Ordu Doğa ve Yaşam Alanlarını Koruma Platformu üyesi Gül Ersan, 5 Haziran Çevre Günü nedeniyle Çevre ve Şehircilik Bakanlığı'nın “Herkes sağlıklı ve dengeli bir çevrede yaşama hakkına sahiptir.” yazılı pankartı asmasının yaptıklarıyla çelişkili olduğunu söyledi.
ÇEVRE YOK OLUYOR
“Anayasanın 56. maddesi: Herkes, sağlıklı ve dengeli bir çevrede yaşama hakkına sahiptir.
Çevreyi geliştirmek, çevre sağlığını korumak ve çevre kirlenmesini önlemek Devletin ve vatandaşların ödevidir.” der. Çevre ve Şehircilik Bakanlığı bu maddenin ilk cümlesini 5 Haziran Çevre Günü nedeniyle astığı pankarta yazmış. Yıllardır bu Bakanlığın, çevreyi katledenlere nasıl kolaylık sağladığını, çevrenin korunması için mücadele edenleri nasıl vatan haini ve terörist ilan ettiğini gayet iyi biliyoruz. Astıkları pankartta yazılanlarla yaptıklarının ne kadar çelişkili olduğunu artık herkes biliyor.

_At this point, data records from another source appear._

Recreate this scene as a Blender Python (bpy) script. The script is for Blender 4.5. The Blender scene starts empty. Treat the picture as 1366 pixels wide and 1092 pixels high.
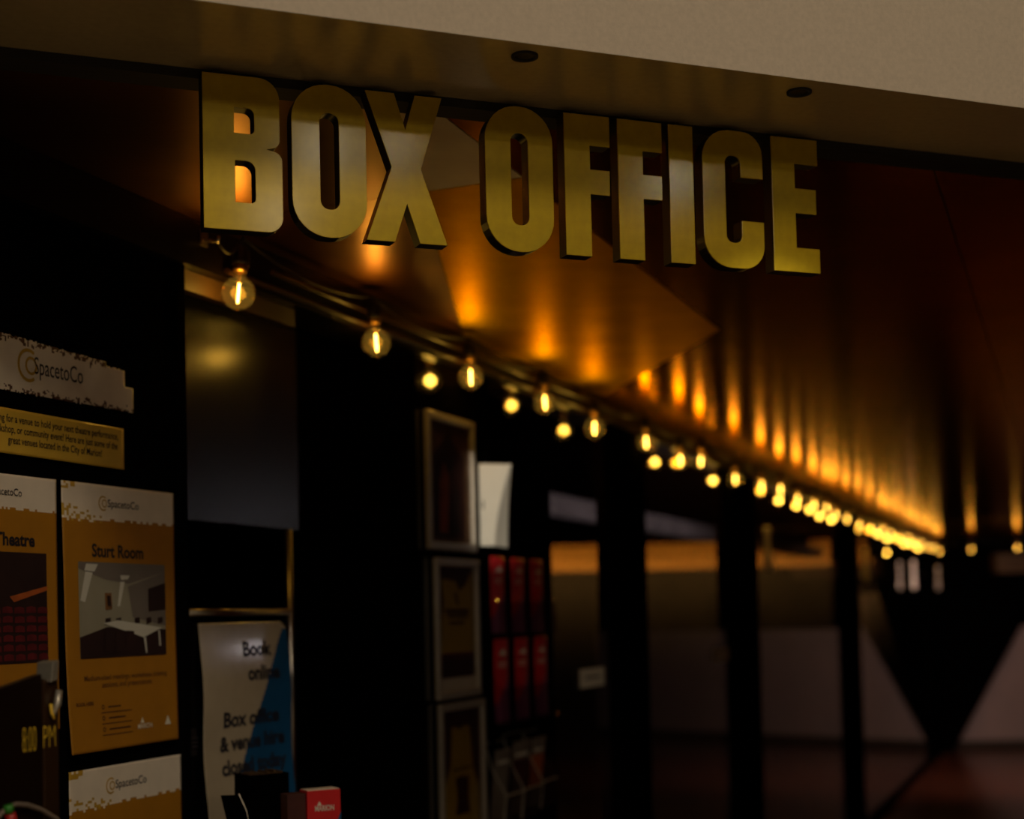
import bpy, bmesh, math, random
from mathutils import Vector, Matrix, noise as mnoise

# ------------------------------------------------------------------ camera, world, lights, exposure
SC = bpy.context.scene
COL = SC.collection
F = 2000.0                      # focal length in pixels of the 1366 px wide frame
CU, CV = 683.0, 742.0           # principal point (the photo is a crop of a taller frame)
PITCH = math.atan(80 / F)
ROLL = math.atan(0.0225)
CAM = Vector((0, 0, 1.65))
fw = Vector((0, math.cos(PITCH), math.sin(PITCH)))
up0 = Vector((0, -math.sin(PITCH), math.cos(PITCH)))
rt0 = Vector((1, 0, 0))
rt = rt0 * math.cos(ROLL) - up0 * math.sin(ROLL)
upv = up0 * math.cos(ROLL) + rt0 * math.sin(ROLL)

cd = bpy.data.cameras.new('camera')
cam = bpy.data.objects.new('camera', cd)
COL.objects.link(cam)
M = Matrix((rt, upv, -fw)).transposed().to_4x4()
M.translation = CAM
cam.matrix_world = M
cd.sensor_fit = 'HORIZONTAL'
cd.sensor_width = 36.0
cd.lens = F * 36.0 / 1366.0
cd.shift_x = 0.0
cd.shift_y = (CV - 546.0) / 1366.0
cd.clip_start = 0.05
cd.clip_end = 200
cd.dof.use_dof = True
cd.dof.focus_distance = 2.22
cd.dof.aperture_fstop = 2.6
SC.camera = cam

SC.view_settings.view_transform = 'Standard'
SC.view_settings.look = 'None'
SC.view_settings.exposure = 0.0
SC.view_settings.gamma = 1.0
SC.view_settings.use_curve_mapping = False
SC.cycles.use_denoising = True
SC.cycles.max_bounces = 8
SC.cycles.transparent_max_bounces = 16
SC.cycles.caustics_reflective = True
SC.cycles.sample_clamp_indirect = 6.0

world = bpy.data.worlds.new('world')
SC.world = world
world.use_nodes = True
world.node_tree.nodes['Background'].inputs[0].default_value = (0.02, 0.012, 0.01, 1)
world.node_tree.nodes['Background'].inputs[1].default_value = 0.02


def look_light(name, kind, loc, target, energy, color, size=0.1, size_y=None, spot=None, blend=0.3):
    l = bpy.data.lights.new(name, kind)
    o = bpy.data.objects.new(name, l)
    COL.objects.link(o)
    o.location = loc
    d = Vector(target) - Vector(loc)
    o.rotation_euler = d.to_track_quat('-Z', 'Y').to_euler()
    l.energy = energy
    l.color = color
    if kind == 'AREA':
        l.size = size
        if size_y:
            l.shape = 'RECTANGLE'
            l.size_y = size_y
    else:
        l.shadow_soft_size = size
    if kind == 'SPOT':
        l.spot_size = spot
        l.spot_blend = blend
    return o


# mall lighting behind the camera: a row of distant lamp heads that throw the fascia's shadow on the letters, one soft luminaire
for lx, ly, lz, le in ((6.0, -6.3, 5.66, 11), (5.75, -6.6, 5.1, 9), (6.5, -5.95, 5.67, 6), (8.35, -4.45, 5.4, 9)):
    look_light('mall_lamp', 'AREA', (lx, ly, lz), (0.0, 2.3, 2.3), le, (1.0, 0.84, 0.55), 0.32)
look_light('mall_luminaire', 'AREA', (1.8, -8.2, 5.0), (-0.4, 2.4, 1.9), 36, (1.0, 0.84, 0.64), 1.2, 0.6)
look_light('floor_bounce_fill', 'AREA', (1.5, -1.5, 5.0), (1.2, -0.3, 0.0), 66, (1.0, 0.84, 0.60), 1.0)  # added lamp, lights the unseen floor so it bounces onto the soffit
# narrow spot added across the corridor for the pale reflection in the header panel
look_light('header_fill_spot', 'SPOT', (6.2, 8.6, 2.75), (-0.6, 3.2, 2.0), 75, (1.0, 0.92, 0.96), 0.4, spot=0.16)
# added area lamp without a fixture, brightens the pale end wall
look_light('end_wall_fill', 'AREA', (4.6, 13.0, 2.2), (5.6, 17.4, 0.6), 32, (1.0, 0.72, 0.62), 0.8)

# ------------------------------------------------------------------ geometry of the place
def ray(u, v):
    d = rt * ((u - CU) / F) + upv * (-(v - CV) / F) + fw
    return d                     # unit depth along the optical axis


def at_depth(u, v, z):
    return CAM + ray(u, v) * z


def on_plane(u, v, p0, n):
    d = ray(u, v)
    t = (p0 - CAM).dot(n) / d.dot(n)
    return CAM + d * t


def flat(d):
    w = Vector((d.x, d.y, 0))
    return w.normalized()


W = flat(ray(1450, 804.7))        # direction of the shopfront
S = flat(ray(5700, 709))          # direction of the fascia and sign
B1 = at_depth(318, 392, 2.95)     # first festoon bulb


def frame(origin, xd):
    yd = Vector((-xd.y, xd.x, 0))  # away from the viewer
    m = Matrix((xd, yd, Vector((0, 0, 1)))).transposed().to_4x4()
    m.translation = origin
    return m


Wy = Vector((-W.y, W.x, 0))
Sy = Vector((-S.y, S.x, 0))
wall_o = Vector((B1.x, B1.y, 0)) + Wy * 0.06
WF = frame(wall_o, W)             # wall frame: x along, y into the wall, z up; y = 0 is the wall face
WFI = WF.inverted()
sg = at_depth(268, 95, 2.10) + Vector((-S.y, S.x, 0)) * 0.026     # back plane of the letters
SF = frame(Vector((sg.x, sg.y, 0)), S)
SFI = SF.inverted()


def wl(u, v, y=0.0):
    p = on_plane(u, v, wall_o + Wy * y, Wy)
    q = WFI @ p
    return q.x, q.z


def ws(u, v=800, y=0.0):
    return wl(u, v, y)[0]


def sl(u, v):
    p = on_plane(u, v, Vector((sg.x, sg.y, 0)) - Sy * 0.026, Sy)
    q = SFI @ p
    return q.x, q.z


CEIL = CAM.z + 0.777


def cl(u, v, z=CEIL):
    d = ray(u, v)
    t = (z - CAM.z) / d.z
    p = CAM + d * t
    return Vector((p.x, p.y))


# ------------------------------------------------------------------ materials
def mat(name, color, rough=0.5, metal=0.0, var=0.08, scale=40.0, bump=0.0, bscale=200.0, coat=0.0, spec=0.5, aniso=0.0, stretch=(1, 1, 1)):
    m = bpy.data.materials.new(name)
    m.use_nodes = True
    nt = m.node_tree
    b = nt.nodes['Principled BSDF']
    b.inputs['Roughness'].default_value = rough
    b.inputs['Metallic'].default_value = metal
    b.inputs['Specular IOR Level'].default_value = spec
    b.inputs['Coat Weight'].default_value = coat
    b.inputs['Coat Roughness'].default_value = 0.08
    b.inputs['Anisotropic'].default_value = aniso
    tc = nt.nodes.new('ShaderNodeTexCoord')
    mp = nt.nodes.new('ShaderNodeMapping')
    mp.inputs['Scale'].default_value = stretch
    nt.links.new(tc.outputs['Object'], mp.inputs['Vector'])
    n = nt.nodes.new('ShaderNodeTexNoise')
    n.inputs['Scale'].default_value = scale
    n.inputs['Detail'].default_value = 4
    nt.links.new(mp.outputs['Vector'], n.inputs['Vector'])
    r = nt.nodes.new('ShaderNodeValToRGB')
    lo = [max(0, c * (1 - var)) for c in color]
    hi = [min(1, c * (1 + var)) for c in color]
    r.color_ramp.elements[0].position = 0.3
    r.color_ramp.elements[1].position = 0.7
    r.color_ramp.elements[0].color = (*lo, 1)
    r.color_ramp.elements[1].color = (*hi, 1)
    nt.links.new(n.outputs['Fac'], r.inputs['Fac'])
    nt.links.new(r.outputs['Color'], b.inputs['Base Color'])
    if bump > 0:
        n2 = nt.nodes.new('ShaderNodeTexNoise')
        n2.inputs['Scale'].default_value = bscale
        n2.inputs['Detail'].default_value = 3
        nt.links.new(mp.outputs['Vector'], n2.inputs['Vector'])
        bp = nt.nodes.new('ShaderNodeBump')
        bp.inputs['Strength'].default_value = bump
        bp.inputs['Distance'].default_value = 0.002
        nt.links.new(n2.outputs['Fac'], bp.inputs['Height'])
        nt.links.new(bp.outputs['Normal'], b.inputs['Normal'])
    return m


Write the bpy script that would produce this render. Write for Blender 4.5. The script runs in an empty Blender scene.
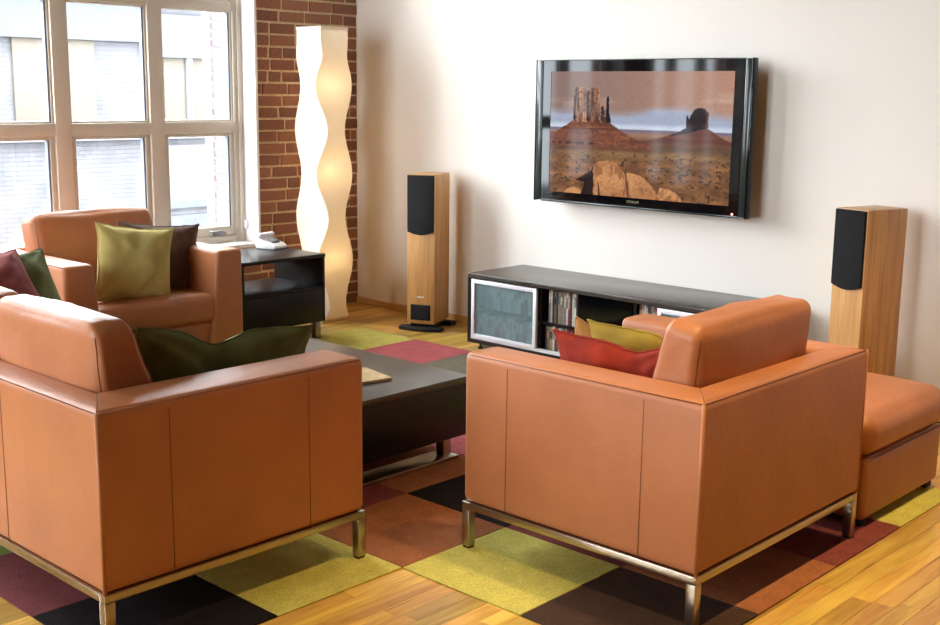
import bpy, bmesh, math, random
import numpy as np
from mathutils import Vector, Matrix, noise as mnoise
from mathutils.bvhtree import BVHTree

sc = bpy.context.scene
C = sc.collection
random.seed(7)
PI = math.pi
TRACK_W = 30.0     # watts of each warm ceiling lamp

# ------------------------------------------------------------------ camera
CAM = Vector((6.3165, -5.5983, 1.515))
RGT = Vector((0.730371, 0.682949, 0.011749))
UPV = Vector((-0.134875, 0.127335, 0.982647))
FWD = Vector((-0.669602, 0.719282, -0.185114))
FPX = 1178.27
cd = bpy.data.cameras.new('camera')
cam = bpy.data.objects.new('camera', cd); C.objects.link(cam)
cd.sensor_width = 36.0; cd.lens = FPX / 940.0 * 36.0; cd.clip_start = 0.05; cd.clip_end = 200
m = Matrix.Identity(4)
for i in range(3):
    m[i][0] = RGT[i]; m[i][1] = UPV[i]; m[i][2] = -FWD[i]; m[i][3] = CAM[i]
cam.matrix_world = m
sc.camera = cam

# ------------------------------------------------------------------ world (bright overcast sky), exposure
w = bpy.data.worlds.new('overcast_sky'); sc.world = w; w.use_nodes = True
bg = w.node_tree.nodes['Background']
bg.inputs['Color'].default_value = (0.86, 0.93, 1.0, 1); bg.inputs['Strength'].default_value = 9.0
sc.view_settings.view_transform = 'Standard'; sc.view_settings.look = 'None'
sc.view_settings.gamma = 1.0; sc.view_settings.use_curve_mapping = False
EXPO = 1.6
sc.view_settings.exposure = EXPO
sc.cycles.use_denoising = True
sc.cycles.max_bounces = 10; sc.cycles.diffuse_bounces = 6; sc.cycles.transparent_max_bounces = 12
sc.cycles.sample_clamp_indirect = 8.0

# room: wall_left is the plane x=0, wall_back (television wall) the plane y=0
RX, RY, RZ = 8.6, -8.2, 3.7
WIN_LEFT = [(-3.42, -0.90), (-5.50, -3.90)]     # y ranges of the windows in wall_left
WIN_Z = (0.513, 3.36)
WIN_FRONT = [(1.1, 2.3), (2.5, 3.7)]                           # x ranges in wall_front

def portal(loc, rot, sx, sy):
    ld = bpy.data.lights.new('daylight_portal', 'AREA'); ld.shape = 'RECTANGLE'; ld.size = sx; ld.size_y = sy
    ld.cycles.is_portal = True
    o = bpy.data.objects.new('daylight_portal', ld); C.objects.link(o); o.location = loc; o.rotation_euler = rot
for y0, y1 in WIN_LEFT:
    portal((-0.30, (y0+y1)/2, sum(WIN_Z)/2), (0, -PI/2, 0), WIN_Z[1]-WIN_Z[0], y1-y0)
for x0, x1 in WIN_FRONT:
    portal(((x0+x1)/2, RY-0.3, sum(WIN_Z)/2), (PI/2, 0, 0), x1-x0, WIN_Z[1]-WIN_Z[0])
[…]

“5 Haziran'da Çevre Günü'nde herkesi doğal yaşam alanlarını korumaya ve bu uğurda verilen mücadelelere destek vermeye çağırıyoruz.
Her gün yatırım ve gelişme adına, para kazanma hırsıyla yaşam alanlarımız, doğamız yok ediliyor.” diyen Ordu Doğa ve Yaşam Alanlarını Koruma Platformu üyesi Gül Ersan şu değerlendirmeyi yaptı: “Ordu’da HES’ler nedeniyle bir doğa katliamı yaşanıyor. Ormanlar kesiliyor, dereler kurutuluyor, susuz kalan canlılar ölüyor. Giderek doğanın dengesi bozuluyor. Yarın yaşanacak alan kalmayacak. Yoksullaşacak olan insanlar temiz suya ulaşamayacak, bir zamanlar toprağını ekip biçerek yaşamını sürdürürken şimdi başkalarının hizmetinde köle gibi çalışacaklar.
Tüm kamuoyunu Gezi Parkı’na sahip çıkmaya çağırırken, bulunduğumuz bölgelerdeki yaşam alanlarına karşı yapılan saldırılara da karşı çıkmaya çağırıyoruz. İş işten geçmeden kenetlenelim. Gelecek nesillere karşı sorumluluğumuzu yerine getirelim.”